━━━ Source records ━━━

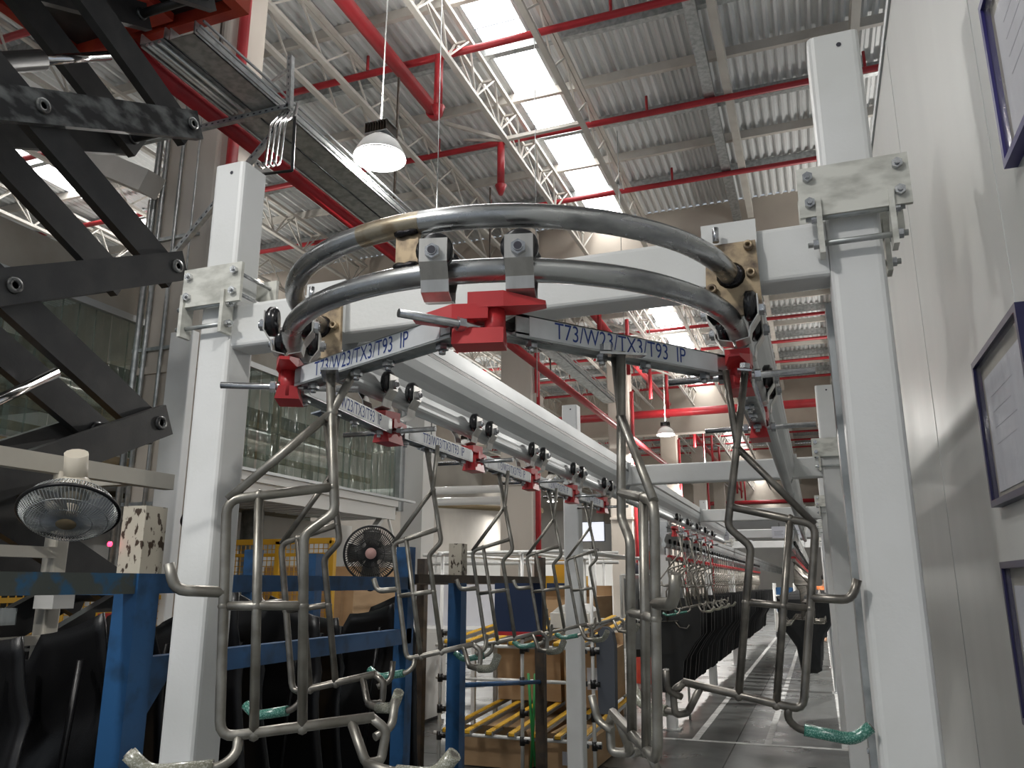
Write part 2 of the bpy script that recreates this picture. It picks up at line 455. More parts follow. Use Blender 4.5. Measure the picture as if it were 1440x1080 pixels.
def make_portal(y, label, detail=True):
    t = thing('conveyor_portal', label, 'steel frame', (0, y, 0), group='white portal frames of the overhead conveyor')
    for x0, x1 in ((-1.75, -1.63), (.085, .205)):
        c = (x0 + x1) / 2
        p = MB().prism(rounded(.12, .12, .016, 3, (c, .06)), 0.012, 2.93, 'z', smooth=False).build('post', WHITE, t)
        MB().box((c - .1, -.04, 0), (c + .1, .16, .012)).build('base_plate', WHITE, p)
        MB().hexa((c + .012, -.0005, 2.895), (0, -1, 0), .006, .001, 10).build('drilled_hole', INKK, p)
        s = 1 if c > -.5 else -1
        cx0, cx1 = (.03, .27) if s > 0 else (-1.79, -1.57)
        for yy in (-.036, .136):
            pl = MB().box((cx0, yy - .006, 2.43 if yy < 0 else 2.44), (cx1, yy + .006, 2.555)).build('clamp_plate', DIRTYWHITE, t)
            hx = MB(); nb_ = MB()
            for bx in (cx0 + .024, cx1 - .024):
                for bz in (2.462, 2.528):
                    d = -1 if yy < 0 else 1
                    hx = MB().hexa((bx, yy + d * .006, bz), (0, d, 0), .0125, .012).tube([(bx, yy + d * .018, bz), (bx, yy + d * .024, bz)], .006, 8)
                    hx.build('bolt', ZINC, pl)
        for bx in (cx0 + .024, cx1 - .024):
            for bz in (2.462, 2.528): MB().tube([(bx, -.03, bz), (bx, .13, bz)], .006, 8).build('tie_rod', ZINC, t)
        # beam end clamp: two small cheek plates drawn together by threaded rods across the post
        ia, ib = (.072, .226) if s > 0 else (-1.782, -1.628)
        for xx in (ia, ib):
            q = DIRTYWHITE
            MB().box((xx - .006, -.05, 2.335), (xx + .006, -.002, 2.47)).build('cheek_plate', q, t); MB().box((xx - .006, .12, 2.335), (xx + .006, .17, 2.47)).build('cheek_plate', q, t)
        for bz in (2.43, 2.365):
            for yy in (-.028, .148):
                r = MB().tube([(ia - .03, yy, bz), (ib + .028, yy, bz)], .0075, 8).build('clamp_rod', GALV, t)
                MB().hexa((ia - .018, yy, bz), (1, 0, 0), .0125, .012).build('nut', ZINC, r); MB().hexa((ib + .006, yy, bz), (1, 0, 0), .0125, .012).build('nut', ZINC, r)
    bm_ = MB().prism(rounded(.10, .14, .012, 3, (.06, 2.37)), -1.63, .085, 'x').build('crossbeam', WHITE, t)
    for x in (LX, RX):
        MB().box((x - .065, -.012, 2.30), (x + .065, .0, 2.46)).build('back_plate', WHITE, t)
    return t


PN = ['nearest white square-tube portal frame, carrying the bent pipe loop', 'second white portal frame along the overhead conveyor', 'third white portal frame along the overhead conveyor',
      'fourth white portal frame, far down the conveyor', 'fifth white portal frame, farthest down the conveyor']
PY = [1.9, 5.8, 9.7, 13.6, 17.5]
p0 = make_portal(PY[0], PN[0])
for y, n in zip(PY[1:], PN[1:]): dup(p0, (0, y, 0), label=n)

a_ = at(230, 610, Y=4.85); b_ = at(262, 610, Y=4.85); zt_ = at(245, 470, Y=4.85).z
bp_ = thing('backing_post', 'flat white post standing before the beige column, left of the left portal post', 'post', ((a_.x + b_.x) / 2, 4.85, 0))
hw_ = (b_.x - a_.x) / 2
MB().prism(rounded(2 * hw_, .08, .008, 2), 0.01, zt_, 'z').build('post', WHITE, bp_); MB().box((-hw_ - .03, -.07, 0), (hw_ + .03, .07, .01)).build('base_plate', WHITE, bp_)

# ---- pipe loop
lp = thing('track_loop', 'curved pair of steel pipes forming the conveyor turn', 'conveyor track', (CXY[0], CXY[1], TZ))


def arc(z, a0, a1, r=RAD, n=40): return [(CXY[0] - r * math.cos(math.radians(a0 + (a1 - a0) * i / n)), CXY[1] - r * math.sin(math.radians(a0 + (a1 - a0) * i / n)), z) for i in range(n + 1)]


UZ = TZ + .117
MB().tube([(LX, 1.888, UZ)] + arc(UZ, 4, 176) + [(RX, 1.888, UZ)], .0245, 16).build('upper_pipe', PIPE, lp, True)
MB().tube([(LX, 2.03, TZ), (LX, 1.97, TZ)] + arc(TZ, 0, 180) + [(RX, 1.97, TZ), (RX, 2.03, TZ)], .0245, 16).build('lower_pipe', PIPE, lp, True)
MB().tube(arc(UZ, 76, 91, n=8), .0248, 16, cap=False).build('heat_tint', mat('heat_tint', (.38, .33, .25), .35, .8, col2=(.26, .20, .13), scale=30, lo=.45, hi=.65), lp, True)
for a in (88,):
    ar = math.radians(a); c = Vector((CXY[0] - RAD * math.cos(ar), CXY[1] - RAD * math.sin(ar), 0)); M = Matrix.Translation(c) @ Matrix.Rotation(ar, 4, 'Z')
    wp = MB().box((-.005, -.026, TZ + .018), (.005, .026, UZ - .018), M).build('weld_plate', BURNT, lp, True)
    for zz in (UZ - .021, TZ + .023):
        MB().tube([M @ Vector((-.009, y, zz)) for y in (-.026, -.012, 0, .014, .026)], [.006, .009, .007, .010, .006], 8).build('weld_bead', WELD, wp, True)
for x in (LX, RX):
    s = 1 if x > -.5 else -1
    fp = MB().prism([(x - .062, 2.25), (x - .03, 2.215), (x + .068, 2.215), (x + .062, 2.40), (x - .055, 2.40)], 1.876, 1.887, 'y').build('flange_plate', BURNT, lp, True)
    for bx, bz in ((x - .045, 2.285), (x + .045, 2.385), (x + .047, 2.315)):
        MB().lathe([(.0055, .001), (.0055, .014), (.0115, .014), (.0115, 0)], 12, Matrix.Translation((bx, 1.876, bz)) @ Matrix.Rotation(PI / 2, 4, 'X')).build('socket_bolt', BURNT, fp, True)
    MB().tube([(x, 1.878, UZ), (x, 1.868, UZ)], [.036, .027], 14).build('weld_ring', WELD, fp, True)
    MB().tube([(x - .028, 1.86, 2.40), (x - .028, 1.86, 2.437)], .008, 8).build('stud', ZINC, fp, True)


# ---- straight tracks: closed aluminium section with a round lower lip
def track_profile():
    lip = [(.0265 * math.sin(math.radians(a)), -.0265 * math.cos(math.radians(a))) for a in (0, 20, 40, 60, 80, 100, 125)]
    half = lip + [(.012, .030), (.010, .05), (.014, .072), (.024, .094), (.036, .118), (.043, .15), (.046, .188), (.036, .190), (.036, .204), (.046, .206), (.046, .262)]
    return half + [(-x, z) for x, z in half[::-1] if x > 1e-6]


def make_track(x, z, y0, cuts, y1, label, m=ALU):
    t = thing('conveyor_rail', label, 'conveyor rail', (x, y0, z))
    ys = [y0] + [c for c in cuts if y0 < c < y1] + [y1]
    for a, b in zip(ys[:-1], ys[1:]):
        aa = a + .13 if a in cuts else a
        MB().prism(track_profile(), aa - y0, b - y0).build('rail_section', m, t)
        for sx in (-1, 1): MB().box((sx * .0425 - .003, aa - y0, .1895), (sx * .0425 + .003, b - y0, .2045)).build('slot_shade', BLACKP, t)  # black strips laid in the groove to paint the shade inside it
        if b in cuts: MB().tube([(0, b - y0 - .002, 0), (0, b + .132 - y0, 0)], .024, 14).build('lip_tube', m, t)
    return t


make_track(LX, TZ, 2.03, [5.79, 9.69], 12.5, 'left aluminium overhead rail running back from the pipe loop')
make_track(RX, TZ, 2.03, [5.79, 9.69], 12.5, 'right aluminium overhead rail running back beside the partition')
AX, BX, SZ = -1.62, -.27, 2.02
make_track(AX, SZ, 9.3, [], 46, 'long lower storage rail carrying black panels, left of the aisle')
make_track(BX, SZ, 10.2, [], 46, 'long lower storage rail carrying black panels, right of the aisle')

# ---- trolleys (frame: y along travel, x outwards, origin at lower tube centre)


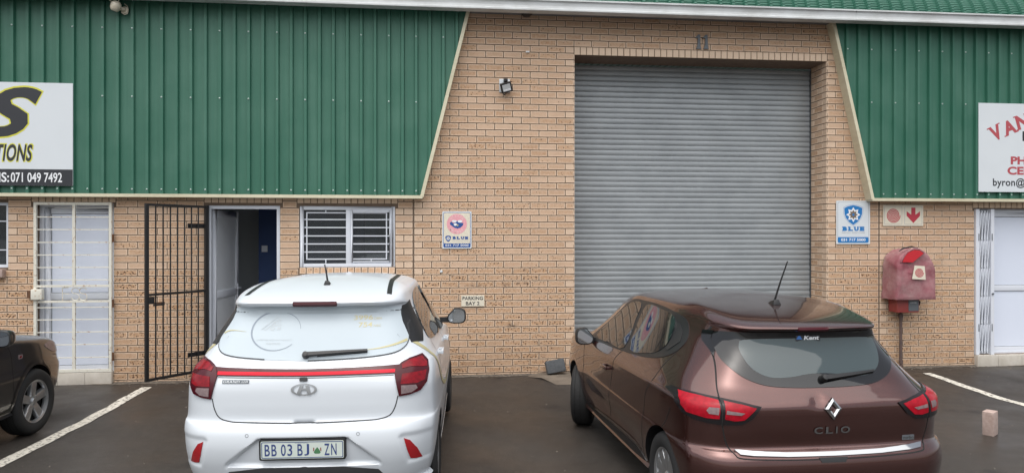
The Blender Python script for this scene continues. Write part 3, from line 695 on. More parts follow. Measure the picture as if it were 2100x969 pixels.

━━━

▶ Task
Filter the records for lines holding the string "picture". Copy each one.

▶ Worked solution
Write part 2 of the bpy script that recreates this picture. It picks up at line 455. More parts follow. Use Blender 4.5. Measure the picture as if it were 1440x1080 pixels.
The Blender Python script for this scene continues. Write part 3, from line 695 on. More parts follow. Measure the picture as if it were 2100x969 pixels.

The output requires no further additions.